WILKES-BARRE, LUZERNE COUNTY (WBRE/WYOU) — All this week the Eyewitness News team is taking a look back at the Agnes flood of 1972, the 50 anniversary is Thursday, June 23.

The flood forever changed the landscape and many would even say the psyche of the people who call the Wyoming Valley home. The Agnes disaster was the catalyst for many changes in the valley: one of them being prepared for water rescues.

It is a quiet summer day in Wilkes-Barre, the Susquehanna River is calm, but the people in the boats, the Wilkes-Barre Firefighters, they know how quickly the river can turn into a monster. And in June of 1972, the river broke through the levees in the Wyoming Valley, wreaking havoc in much of the valley.

“So when we know there’s a large storm that’s going to come, preparations begin days ahead of time, and listening to the scientists, the meteorologists predict what we’re going to get, we go into preparation mode,” said Chief Jay Delaney of the Wilkes-Barre Fire Department.
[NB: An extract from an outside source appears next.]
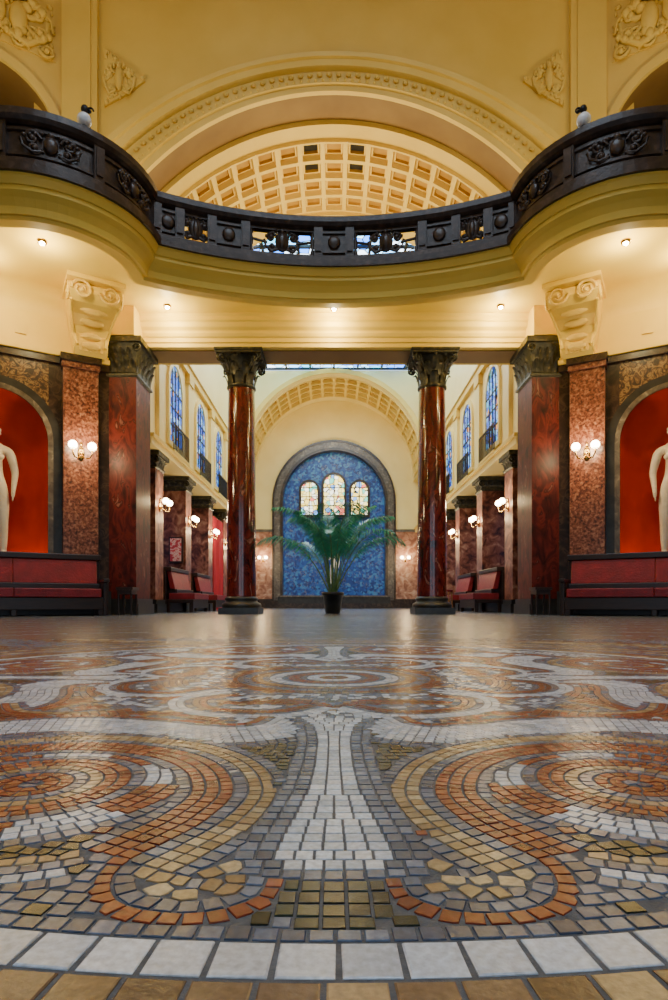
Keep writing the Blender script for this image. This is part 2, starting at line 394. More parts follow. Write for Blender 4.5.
for i,(x,y,c,sz,an) in enumerate(seeds):
    h=sz*.55; jt=random.uniform(-.05,.05); th=an+jt; ct,sn=cos(th),sin(th)
    poly=[(ct*u-sn*v,sn*u+ct*v) for u,v in ((-h*random.uniform(.94,1.04),-h*random.uniform(.94,1.04)),(h*random.uniform(.94,1.04),-h*random.uniform(.94,1.04)),(h*random.uniform(.94,1.04),h*random.uniform(.94,1.04)),(-h*random.uniform(.94,1.04),h*random.uniform(.94,1.04)))]
    g=.0008 if sz<.02 else .0012
    ct,sn=cos(an),sin(an)
    for co,k,d in kd.find_range((x,y,0),sz*2.2):
        if k==i or d<1e-6: continue
        dx,dy=co.x-x,co.y-y
        da_=((seeds[k][4]-an+pi/4)%(pi/2))-pi/4
        if abs(da_)<.32:
            du=dx*ct+dy*sn; dv=-dx*sn+dy*ct
            if abs(du)>abs(dv): sg=1 if du>0 else -1; nx,ny,dd=ct*sg,sn*sg,abs(du)
            else: sg=1 if dv>0 else -1; nx,ny,dd=-sn*sg,ct*sg,abs(dv)
        else: nx,ny,dd=dx/d,dy/d,d
        lim=dd*(sz/(sz+seeds[k][3]))-g
        out=[];m=len(poly)
        for a in range(m):
            p,q=poly[a],poly[(a+1)%m]
            da=p[0]*nx+p[1]*ny-lim; db=q[0]*nx+q[1]*ny-lim
            if da<=0: out.append(p)
            if (da<0)!=(db<0) and abs(da-db)>1e-12:
                t=da/(da-db); out.append((p[0]+(q[0]-p[0])*t,p[1]+(q[1]-p[1])*t))
        poly=out
        if len(poly)<3: break
    if len(poly)<3: continue
    mx=sum(p[0] for p in poly)/len(poly); my=sum(p[1] for p in poly)/len(poly)
    tx,ty=random.gauss(0,.010),random.gauss(0,.010); dz=random.uniform(-.0002,.0001)
    o=len(V); n=len(poly)
    for p in poly: V.append((x+p[0],y+p[1],-.0022))
    for p in poly: V.append((x+mx+(p[0]-mx)*.98,y+my+(p[1]-my)*.98,-.0004+dz))
    for p in poly:
        ax,ay=(p[0]-mx)*.92,(p[1]-my)*.92; V.append((x+mx+ax,y+my+ay,dz+tx*ax+ty*ay))
    F.append(tuple(o+2*n+a for a in range(n)))
    for a in range(n):
        a2=(a+1)%n
        F.append((o+a,o+a2,o+n+a2,o+n+a)); F.append((o+n+a,o+n+a2,o+2*n+a2,o+2*n+a))
    CC+= [c]*(3*n)
gs=len(V)
V+=[(-1.76,-.13,-.0009),(1.76,-.13,-.0009),(1.76,2.76,-.0009),(-1.76,2.76,-.0009)]; F.append((gs,gs+1,gs+2,gs+3)); CC+=[(.1,.1,.1)]*4
me=bpy.data.meshes.new('floor_mosaic'); me.from_pydata(V,[],F); me.materials.append(TILE); me.materials.append(GROUT)
me.polygons[len(F)-1].material_index=1
at=me.attributes.new('tc','FLOAT_COLOR','POINT'); fl=[]
for c in CC: fl+= [c[0],c[1],c[2],1]
at.data.foreach_set('color',fl)
o=bpy.data.objects.new('floor_mosaic',me); COL.objects.link(o)
print('tiles',len(seeds))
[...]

Wilkes-Barre Fire Chief Jay Delaney says one of the biggest lessons learned from the Agnes flood was to be prepared for the worst-case scenario. Hundreds of people had to be rescued and fires broke out in several buildings.

“We have two water rescue crafts right now. We have one $42,000 water rescue boat that has a jet engine on it. That can go in a low amount of water to get people out of the neighborhood. We can use it to fight a fire if we have to,” explained Chief Jay Delaney, Wilkes-Barre Fire Department.

Chief Delaney says the city fire department knows all too well how fast the river can rise. After Agnes, there were several close calls, including September of 2011.

“Well, we know that the levee will withstand 42.66 feet because that’s where it went to in 2011. Hurricane Ida and Lee we saw then,” added Chief Delaney.

Delaney says they hope for the best but prepare and train for the worst-case scenario.

“And some say why do we have a second boat? Because we are a river community. So you’ll see our firefighters training on the river so they’re proficient with the boats,” said Chief Delaney.

Deputy Fire Chief Alan Klapat trains those firefighters. He says these boats could mean the difference between life and death in a water emergency.

“We have personal floatation devices we have throw bags of rope. So if we can’t get directly to somebody we can throw out a bag of ropes to reach out and grab. We have a backboard that we can float to get someone on a backboard to bring them in,” stated Deputy Chief Alan Klapat, Wilkes-Barre Fire Deptartment.

Klapat says these boats are just as important as fire trucks and ambulances.

“It’s just another tool that we have. We just don’t fight fire, EMS, we do vehicle rescues and this is a very important part of what we do,” added Deputy Chief Klapat.